Relief in securing retrospective permission

In the matter of Wilton UK Ltd v. Shuttleworth and Others [2018] EWHC 911 (Ch) His Honour Judge Davis-White QC (sitting as a Judge of the Chancery Division) had to decide whether or not to grant the Claimant permission to continue company derivative proceedings pursuant to s.263 Companies Act. HHJ Davis-White QC’s judgment approaches the question in a structured manner which may be instructive in future applications for retrospective permission. The matter was of particular significance as there were arguments that elements of the Claimant’s derivative claim would fall outside the limitation period if they had to re-issue.

 

HHJ Davis-White QC first considered whether or not he would have granted prospective permission to issue the claim (he would) and whether or not he had the jurisdiction to grant retrospective permission (he did).
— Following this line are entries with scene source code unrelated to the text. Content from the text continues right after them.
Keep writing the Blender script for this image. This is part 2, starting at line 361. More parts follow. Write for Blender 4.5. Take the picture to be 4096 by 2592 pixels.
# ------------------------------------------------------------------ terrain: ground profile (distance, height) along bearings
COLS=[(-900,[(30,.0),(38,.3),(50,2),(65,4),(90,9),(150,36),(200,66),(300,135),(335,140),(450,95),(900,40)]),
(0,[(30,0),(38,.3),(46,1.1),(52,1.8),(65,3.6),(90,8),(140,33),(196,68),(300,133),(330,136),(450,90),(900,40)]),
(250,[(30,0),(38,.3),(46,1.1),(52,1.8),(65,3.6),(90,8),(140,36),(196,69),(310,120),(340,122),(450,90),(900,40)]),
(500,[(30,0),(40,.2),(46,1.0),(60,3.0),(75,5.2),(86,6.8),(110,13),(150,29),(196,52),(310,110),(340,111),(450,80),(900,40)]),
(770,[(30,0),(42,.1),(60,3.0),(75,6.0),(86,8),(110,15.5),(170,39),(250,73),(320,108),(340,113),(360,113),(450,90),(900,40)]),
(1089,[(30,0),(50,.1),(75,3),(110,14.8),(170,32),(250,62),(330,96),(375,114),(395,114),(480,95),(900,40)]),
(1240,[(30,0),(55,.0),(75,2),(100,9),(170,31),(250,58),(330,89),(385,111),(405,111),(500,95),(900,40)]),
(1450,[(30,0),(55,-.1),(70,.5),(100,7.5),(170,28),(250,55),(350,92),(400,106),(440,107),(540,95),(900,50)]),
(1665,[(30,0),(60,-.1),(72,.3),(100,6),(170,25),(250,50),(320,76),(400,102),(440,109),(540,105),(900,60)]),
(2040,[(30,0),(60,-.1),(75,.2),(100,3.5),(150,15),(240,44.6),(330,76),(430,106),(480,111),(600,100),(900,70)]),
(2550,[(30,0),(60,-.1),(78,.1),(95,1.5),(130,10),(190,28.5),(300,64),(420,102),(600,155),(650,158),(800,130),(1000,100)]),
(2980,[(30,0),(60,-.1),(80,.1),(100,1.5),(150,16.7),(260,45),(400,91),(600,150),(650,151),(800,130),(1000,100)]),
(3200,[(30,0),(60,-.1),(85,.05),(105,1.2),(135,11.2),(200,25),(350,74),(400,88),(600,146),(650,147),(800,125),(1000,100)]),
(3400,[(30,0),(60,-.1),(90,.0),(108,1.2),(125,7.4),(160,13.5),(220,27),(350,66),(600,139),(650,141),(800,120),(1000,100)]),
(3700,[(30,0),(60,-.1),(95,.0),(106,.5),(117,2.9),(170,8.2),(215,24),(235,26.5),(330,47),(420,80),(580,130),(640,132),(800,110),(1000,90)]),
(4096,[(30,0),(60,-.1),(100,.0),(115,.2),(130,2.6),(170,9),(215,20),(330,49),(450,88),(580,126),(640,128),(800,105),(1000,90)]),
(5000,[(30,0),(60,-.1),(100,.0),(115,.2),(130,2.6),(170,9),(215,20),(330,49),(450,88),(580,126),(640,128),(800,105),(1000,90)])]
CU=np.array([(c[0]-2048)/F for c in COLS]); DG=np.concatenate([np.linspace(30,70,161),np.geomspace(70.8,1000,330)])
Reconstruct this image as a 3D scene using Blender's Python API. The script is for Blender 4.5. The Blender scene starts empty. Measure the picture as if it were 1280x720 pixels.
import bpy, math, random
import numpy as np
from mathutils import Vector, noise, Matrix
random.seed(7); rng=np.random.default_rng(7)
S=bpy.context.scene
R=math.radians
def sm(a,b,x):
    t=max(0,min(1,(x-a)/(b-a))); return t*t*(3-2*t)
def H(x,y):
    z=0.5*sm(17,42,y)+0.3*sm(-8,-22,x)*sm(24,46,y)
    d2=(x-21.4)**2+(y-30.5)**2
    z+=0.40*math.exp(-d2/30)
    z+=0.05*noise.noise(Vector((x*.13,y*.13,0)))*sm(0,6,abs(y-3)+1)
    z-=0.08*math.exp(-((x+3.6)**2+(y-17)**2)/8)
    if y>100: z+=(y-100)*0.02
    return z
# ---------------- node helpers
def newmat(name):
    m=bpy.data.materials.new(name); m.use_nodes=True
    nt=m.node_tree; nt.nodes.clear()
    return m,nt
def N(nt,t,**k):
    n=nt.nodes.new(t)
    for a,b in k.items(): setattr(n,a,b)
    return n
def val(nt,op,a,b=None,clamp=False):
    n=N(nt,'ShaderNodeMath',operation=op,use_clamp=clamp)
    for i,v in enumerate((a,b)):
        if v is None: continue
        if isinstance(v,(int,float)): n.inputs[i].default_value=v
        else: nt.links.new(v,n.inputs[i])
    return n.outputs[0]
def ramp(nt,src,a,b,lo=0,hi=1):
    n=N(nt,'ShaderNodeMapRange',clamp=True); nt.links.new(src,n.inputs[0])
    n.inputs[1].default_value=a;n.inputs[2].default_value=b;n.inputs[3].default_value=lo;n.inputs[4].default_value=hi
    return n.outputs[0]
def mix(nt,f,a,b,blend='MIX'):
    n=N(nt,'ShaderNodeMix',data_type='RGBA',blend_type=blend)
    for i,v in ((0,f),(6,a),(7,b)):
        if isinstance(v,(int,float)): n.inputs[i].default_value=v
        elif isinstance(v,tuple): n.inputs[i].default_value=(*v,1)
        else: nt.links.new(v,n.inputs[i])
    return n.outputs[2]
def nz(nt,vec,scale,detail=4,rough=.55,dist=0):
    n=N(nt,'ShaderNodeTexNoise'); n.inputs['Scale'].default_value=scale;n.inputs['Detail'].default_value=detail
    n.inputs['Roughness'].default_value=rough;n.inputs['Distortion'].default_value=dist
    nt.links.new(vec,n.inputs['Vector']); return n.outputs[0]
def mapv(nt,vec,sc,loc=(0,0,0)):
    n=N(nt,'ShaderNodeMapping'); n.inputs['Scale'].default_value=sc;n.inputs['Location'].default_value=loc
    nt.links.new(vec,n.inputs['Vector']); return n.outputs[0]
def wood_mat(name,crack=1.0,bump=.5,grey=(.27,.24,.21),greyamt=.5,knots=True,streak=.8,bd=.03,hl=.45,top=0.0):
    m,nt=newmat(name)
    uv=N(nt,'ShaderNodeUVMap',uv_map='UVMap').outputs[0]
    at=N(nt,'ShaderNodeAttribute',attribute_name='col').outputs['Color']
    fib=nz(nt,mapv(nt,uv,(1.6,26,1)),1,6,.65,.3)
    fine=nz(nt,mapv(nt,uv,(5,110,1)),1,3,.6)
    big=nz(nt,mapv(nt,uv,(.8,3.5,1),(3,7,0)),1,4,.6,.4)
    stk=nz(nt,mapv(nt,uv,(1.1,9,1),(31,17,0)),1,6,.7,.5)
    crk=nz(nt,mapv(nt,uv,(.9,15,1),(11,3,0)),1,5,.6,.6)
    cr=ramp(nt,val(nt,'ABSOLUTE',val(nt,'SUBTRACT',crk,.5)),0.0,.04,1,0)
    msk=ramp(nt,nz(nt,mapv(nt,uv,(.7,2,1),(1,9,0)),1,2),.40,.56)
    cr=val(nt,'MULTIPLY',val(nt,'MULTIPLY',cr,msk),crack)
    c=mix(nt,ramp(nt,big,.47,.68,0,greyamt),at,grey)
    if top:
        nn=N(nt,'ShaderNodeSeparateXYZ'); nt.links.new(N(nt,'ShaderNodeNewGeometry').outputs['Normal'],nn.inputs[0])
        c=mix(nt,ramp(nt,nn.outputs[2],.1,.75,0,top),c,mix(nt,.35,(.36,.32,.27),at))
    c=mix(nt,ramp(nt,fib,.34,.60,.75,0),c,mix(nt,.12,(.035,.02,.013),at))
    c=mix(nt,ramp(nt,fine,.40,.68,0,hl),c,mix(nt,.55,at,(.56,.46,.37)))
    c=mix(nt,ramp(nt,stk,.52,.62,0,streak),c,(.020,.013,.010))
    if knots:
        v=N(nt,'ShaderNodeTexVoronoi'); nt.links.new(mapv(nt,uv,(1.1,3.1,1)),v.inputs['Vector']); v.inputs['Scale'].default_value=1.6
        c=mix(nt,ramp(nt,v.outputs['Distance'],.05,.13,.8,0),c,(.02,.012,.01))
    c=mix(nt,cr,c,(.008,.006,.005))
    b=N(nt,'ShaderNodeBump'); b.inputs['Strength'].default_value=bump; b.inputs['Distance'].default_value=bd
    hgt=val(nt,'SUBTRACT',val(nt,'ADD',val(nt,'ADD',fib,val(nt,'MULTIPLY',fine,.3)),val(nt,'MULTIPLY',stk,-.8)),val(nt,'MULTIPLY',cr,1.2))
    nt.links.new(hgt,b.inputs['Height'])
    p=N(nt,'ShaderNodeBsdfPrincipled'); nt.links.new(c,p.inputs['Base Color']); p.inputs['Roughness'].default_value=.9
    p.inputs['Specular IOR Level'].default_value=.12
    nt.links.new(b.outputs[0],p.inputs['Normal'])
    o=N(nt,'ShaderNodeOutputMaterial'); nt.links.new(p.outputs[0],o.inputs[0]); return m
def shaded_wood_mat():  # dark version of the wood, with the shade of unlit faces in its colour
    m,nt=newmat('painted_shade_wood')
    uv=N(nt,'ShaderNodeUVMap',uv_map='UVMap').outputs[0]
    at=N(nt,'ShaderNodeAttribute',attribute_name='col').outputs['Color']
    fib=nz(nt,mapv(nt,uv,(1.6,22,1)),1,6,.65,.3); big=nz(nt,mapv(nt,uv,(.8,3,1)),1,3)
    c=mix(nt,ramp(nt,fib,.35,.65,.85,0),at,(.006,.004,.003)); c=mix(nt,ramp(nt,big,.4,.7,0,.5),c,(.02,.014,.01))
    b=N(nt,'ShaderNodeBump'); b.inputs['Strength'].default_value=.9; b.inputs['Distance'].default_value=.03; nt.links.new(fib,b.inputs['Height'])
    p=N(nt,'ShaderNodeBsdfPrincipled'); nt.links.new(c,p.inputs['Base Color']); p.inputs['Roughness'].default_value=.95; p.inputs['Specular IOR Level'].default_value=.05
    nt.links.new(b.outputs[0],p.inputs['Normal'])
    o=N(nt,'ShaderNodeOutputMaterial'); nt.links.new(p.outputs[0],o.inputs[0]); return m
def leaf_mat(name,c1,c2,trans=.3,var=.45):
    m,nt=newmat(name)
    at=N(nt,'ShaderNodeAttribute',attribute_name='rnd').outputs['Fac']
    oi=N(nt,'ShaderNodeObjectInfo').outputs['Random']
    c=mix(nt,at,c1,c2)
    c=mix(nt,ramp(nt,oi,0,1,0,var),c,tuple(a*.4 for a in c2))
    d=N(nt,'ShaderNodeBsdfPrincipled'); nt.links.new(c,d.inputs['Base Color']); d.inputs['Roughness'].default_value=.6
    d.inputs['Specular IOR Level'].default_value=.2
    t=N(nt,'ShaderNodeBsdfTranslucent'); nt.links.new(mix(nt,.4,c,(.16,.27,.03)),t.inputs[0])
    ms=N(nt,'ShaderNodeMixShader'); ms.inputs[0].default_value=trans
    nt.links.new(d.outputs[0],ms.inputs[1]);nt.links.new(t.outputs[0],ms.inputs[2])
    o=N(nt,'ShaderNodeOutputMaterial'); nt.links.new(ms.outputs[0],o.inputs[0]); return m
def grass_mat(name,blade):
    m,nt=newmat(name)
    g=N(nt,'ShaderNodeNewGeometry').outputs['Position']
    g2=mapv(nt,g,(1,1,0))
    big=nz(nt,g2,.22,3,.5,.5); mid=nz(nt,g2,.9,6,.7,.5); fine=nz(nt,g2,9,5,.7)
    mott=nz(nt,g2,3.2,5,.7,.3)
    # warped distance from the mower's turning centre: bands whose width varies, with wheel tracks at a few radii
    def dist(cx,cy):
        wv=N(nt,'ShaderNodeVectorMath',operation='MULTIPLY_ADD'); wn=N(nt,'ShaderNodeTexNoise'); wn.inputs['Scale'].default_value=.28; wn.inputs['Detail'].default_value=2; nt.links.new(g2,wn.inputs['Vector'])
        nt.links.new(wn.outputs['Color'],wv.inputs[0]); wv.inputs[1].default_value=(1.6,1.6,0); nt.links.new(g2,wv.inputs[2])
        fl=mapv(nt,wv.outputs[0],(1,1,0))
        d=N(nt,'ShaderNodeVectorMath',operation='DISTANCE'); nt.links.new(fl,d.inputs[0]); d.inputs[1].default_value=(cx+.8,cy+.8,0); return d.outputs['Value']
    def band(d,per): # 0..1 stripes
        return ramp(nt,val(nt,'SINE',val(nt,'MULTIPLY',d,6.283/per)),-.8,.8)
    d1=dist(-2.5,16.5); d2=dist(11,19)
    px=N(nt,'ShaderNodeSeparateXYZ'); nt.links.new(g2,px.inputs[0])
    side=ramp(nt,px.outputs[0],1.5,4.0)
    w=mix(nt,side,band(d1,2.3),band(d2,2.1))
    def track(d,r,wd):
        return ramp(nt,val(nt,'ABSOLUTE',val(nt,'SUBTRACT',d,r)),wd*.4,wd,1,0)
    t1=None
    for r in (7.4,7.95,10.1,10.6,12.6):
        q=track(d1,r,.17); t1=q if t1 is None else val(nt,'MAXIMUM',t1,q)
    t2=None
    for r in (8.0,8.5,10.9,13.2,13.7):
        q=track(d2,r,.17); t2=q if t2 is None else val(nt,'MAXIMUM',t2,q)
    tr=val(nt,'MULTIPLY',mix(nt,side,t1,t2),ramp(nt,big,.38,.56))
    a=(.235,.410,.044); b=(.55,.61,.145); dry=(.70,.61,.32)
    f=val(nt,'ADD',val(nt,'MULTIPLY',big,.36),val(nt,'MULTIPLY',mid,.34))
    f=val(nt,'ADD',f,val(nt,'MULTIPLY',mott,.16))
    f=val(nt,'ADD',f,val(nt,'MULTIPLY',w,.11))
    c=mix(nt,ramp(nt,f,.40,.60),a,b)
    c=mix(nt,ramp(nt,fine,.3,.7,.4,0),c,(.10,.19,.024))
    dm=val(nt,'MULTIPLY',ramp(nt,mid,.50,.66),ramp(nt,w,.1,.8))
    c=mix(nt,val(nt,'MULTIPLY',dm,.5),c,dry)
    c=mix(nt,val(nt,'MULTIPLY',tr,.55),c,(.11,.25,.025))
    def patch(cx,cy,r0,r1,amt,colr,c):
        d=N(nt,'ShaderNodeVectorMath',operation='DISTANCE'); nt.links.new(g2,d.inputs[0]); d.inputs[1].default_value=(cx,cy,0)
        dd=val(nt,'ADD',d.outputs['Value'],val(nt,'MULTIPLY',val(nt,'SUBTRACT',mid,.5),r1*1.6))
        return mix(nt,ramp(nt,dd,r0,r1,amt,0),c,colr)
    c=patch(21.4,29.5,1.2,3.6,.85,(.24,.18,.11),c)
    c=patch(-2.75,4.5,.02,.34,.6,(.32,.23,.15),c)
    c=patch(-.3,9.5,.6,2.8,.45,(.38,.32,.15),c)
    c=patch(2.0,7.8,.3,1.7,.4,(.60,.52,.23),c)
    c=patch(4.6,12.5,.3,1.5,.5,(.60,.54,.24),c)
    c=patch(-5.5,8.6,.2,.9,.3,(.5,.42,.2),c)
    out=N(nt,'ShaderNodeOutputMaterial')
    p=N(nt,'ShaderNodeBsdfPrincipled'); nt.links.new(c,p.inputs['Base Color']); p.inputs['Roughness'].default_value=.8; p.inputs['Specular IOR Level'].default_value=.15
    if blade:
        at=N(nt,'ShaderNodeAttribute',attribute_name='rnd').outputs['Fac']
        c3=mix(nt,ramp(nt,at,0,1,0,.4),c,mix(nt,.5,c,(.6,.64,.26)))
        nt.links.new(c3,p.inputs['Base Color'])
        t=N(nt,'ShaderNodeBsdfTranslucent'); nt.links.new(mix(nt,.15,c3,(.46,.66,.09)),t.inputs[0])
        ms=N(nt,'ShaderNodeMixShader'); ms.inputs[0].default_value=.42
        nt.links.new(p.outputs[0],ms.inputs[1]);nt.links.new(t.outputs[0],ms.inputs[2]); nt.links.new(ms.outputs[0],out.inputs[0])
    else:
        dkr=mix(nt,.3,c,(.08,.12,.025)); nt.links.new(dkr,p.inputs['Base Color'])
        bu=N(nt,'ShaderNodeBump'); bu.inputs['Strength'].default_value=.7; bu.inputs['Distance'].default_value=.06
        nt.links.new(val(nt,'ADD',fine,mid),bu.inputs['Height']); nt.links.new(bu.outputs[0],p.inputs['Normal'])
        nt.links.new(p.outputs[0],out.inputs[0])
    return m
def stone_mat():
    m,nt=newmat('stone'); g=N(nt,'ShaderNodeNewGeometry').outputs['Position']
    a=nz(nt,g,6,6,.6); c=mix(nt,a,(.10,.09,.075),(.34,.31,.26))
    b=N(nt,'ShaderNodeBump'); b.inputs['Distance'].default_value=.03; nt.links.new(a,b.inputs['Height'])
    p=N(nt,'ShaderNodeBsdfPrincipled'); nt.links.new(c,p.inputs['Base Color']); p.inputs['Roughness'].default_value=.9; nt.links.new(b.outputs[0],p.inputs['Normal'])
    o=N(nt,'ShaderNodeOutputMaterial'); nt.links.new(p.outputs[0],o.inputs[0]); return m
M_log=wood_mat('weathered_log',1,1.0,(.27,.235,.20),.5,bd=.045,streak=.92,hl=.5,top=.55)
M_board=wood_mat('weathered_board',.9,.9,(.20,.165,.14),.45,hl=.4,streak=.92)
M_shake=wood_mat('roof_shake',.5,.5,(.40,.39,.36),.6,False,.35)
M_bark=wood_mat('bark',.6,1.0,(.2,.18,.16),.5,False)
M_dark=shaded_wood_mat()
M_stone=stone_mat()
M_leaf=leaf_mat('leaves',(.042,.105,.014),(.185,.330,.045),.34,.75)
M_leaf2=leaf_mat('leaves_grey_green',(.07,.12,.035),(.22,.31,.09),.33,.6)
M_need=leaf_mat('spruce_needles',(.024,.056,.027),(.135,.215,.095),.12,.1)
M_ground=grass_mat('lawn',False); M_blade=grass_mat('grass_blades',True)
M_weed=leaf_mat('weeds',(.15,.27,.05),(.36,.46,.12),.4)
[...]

Being satisfied on those points, HHJ Davis-White QC rejected the Claimant’s argument that the relevant test to be applied was analogous to CPR 6.15(2) (the Court’s power to order steps already taken by alternative methods are sufficient to constitute good service) and accepted the Defendant’s argument that the “Denton” test for relief from sanction ought to be applied.

 

Ultimately relief, in the form of retrospective permission, was granted, as although the breach was serious and significant and there was no good reason for the breach, the breach was not an “abusive” one and the Defendants had not been much harmed by the delay in obtaining permission so it was appropriate in all the circumstances. Despite granting permission, HHJ Davis-White QC cautioned that this judgment should be viewed as a warning against any future attempts to subvert the statutory process by not obtaining permission in the proper manner.